Ma poi prevalgono come sempre i miei Muse. E non vorrei rovinare la musica del mio gruppo preferito riempiendola di significati che riguardano questa situazione, che riguardano quel “lui”. Sono significati che non se ne andranno. Lo so perché ho già rovinato Undisclosed Desires per colpa di V, e ogni volta che parte il pensiero, anche se ora senza dolore, si rivolge a lui.
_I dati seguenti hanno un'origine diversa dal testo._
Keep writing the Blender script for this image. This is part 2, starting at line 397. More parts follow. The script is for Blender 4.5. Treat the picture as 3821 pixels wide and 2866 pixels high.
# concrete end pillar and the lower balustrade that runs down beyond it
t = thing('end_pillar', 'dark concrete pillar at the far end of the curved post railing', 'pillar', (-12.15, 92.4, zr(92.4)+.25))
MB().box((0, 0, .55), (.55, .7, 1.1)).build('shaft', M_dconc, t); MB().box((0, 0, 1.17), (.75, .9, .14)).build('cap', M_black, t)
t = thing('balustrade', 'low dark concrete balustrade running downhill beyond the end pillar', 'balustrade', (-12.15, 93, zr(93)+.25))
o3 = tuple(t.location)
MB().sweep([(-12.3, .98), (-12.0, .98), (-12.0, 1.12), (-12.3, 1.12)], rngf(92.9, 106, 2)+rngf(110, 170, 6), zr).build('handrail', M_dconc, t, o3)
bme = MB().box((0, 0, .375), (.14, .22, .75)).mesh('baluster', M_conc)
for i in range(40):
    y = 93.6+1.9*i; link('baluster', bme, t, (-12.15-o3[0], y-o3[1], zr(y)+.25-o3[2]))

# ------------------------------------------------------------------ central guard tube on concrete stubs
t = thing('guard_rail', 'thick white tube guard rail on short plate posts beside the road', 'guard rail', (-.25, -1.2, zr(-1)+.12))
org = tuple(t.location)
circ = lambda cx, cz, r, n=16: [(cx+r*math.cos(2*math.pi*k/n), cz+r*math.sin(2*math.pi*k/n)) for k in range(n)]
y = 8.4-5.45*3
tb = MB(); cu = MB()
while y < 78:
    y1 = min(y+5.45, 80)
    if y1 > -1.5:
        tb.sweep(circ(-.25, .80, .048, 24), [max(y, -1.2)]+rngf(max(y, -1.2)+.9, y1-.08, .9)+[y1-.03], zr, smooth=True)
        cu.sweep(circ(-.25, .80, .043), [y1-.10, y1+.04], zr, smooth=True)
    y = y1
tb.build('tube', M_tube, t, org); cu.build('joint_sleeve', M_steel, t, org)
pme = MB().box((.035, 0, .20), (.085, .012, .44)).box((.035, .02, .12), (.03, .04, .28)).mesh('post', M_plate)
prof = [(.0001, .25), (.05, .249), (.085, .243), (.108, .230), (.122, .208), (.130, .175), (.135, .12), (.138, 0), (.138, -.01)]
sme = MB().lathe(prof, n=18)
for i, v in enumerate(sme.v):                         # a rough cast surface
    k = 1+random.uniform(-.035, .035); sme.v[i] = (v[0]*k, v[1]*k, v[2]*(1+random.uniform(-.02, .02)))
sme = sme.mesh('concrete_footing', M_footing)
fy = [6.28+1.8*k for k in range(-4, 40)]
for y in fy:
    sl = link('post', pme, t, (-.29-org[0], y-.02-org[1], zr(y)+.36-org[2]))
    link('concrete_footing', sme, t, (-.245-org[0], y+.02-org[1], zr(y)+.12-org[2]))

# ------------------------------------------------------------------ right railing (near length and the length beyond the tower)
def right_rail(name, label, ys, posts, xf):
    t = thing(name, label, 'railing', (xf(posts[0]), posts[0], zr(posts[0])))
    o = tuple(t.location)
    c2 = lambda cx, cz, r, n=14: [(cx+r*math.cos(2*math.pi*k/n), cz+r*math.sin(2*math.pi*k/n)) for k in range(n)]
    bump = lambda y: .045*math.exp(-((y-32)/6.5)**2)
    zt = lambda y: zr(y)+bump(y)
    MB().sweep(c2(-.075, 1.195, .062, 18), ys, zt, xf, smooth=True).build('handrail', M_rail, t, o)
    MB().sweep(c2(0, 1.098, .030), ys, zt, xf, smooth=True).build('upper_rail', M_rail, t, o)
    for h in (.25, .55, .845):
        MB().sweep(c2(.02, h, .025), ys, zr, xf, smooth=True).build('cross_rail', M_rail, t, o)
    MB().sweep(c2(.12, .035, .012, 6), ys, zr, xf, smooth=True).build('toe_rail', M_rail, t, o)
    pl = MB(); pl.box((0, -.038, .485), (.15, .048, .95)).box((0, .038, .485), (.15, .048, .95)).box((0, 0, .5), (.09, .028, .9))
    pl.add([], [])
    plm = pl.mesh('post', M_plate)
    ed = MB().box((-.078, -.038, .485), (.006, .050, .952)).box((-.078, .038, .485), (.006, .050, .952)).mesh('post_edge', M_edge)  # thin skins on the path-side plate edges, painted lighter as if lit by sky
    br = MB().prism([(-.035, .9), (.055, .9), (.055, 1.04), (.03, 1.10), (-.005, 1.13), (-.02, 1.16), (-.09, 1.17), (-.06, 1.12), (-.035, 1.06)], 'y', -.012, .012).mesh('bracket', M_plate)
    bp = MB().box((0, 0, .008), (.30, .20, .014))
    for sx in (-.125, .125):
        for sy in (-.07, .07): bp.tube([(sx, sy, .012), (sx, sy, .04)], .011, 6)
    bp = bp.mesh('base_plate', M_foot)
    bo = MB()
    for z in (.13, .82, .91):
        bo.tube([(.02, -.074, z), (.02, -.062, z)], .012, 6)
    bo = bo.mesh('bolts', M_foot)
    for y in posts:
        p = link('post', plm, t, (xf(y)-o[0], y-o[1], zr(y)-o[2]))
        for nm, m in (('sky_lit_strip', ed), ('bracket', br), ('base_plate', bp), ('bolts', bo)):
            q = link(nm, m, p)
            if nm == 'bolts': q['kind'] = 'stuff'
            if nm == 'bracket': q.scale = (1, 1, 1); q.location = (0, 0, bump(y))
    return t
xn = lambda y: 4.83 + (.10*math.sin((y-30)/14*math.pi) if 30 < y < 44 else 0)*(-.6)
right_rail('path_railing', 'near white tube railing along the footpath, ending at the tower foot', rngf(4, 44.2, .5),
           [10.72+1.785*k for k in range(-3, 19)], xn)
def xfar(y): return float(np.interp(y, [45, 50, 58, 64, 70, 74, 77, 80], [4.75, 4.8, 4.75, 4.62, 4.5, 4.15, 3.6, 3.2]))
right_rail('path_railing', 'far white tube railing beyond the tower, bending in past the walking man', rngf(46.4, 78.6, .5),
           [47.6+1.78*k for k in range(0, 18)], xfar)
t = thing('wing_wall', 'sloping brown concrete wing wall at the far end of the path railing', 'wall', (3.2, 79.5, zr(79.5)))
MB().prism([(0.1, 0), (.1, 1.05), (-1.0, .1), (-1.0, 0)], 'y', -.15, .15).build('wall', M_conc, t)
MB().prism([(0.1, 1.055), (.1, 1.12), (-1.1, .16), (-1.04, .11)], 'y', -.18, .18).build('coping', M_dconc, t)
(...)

C’è una canzone dei Muse che condivido con pochi. È la mia preferita, una di quelle che non hanno mai fatto live. Il perché non lo so, ma credo che anche Matt  sia così emotivamente coinvolto (come me, insomma) in questo testo e in questa melodia da non potersi permettere di mostrarla al mondo.
Non la mostrerò nemmeno io, nemmeno ora, nemmeno qui. Ieri mi è capitata shuffle, in mezzo a 1851 canzoni che potevano capitarmi, e le associazioni indebite sono partite. Così come le lacrime, quelle lacrime che non versavo da mesi.

DSM IV

Ma che feci io di male nelle mie vite precedenti per finire ad essere sempre e perennemente coinvolta in vicende con casi umani nel vero senso del termine?
Non stavo così bene nel mio periodo di letargo ormono-sentimentale e di zitellismo precoce, in cui era tutto acidume, era tutto musica dal punto di vista tecnico, tutti erano per me fonte di indifferenza?
Furono giorni di gloria.
E come tutti i Glory Days cantati da zio Bruce, dovevano cocnludersi.

Quindi vieni a me insonnia, venite a me fantasie insensate su soggetto non ancora ben identificato (possibile sindrome di Asperger a giudicare da freddezza e incapacità comunicativa – orma classifico le mie cotte attraverso il DSM IV), vieni a me caos e porta con te la certezza che anche questa volta il mio cuore non mi condurrà da nessuna parte. Se non a farmi fottere.

In the bathroom is where I want you

Eh.
Le sensazioni nuove, non me lo ricordavo più com’erano, e mi stanno spaventando parecchio.
Passo la mia vita ad evitare qualunque tipo di coinvolgimento, da anni, ed inevitabilmente non trascorre un giorno che sia uno senza essere coinvolta in qualche patatrac.

Eri mi ha detto, stasera, a proposito di quella cosa strana che sta nascendo tra lei e Ale: “Vorrei essere felice anch’io, ma più che altro sono terrorizzata”.
Ha usato il termine giusto. Lo sono anche io per loro, figurarsi se poi, immediatamente, il pensiero vola sulla mia situazione.
Su tutta questa novità. Sui segnali che arrivano ma che forse non è così, perché in fin dei conti è sempre stato che una volta ammesse le cose, me li creo da sola, i segnali.

Aaaaah madre de diosss! Ho questo cuore che non fa più male e che batte fortissimo e che mi fa fare continui sospiri e che ogni volta che mi guardo allo specchio, così gongolante, mi tirerei un pugno.
E vorrei tanto parlare con qualcuno che la situazione la vive con me, dall’interno, ma non posso che se le dico ad alta voce le cose poi si materializzano e io non voglio, non voglio.

Voglio solo che la cosa mi passi o che si risolva in una serata sola, magari in bagno, chi se ne frega dello squallore. Ma che finisca lì e oltre non vada, perchè non me la sento, non lo voglio, non deve.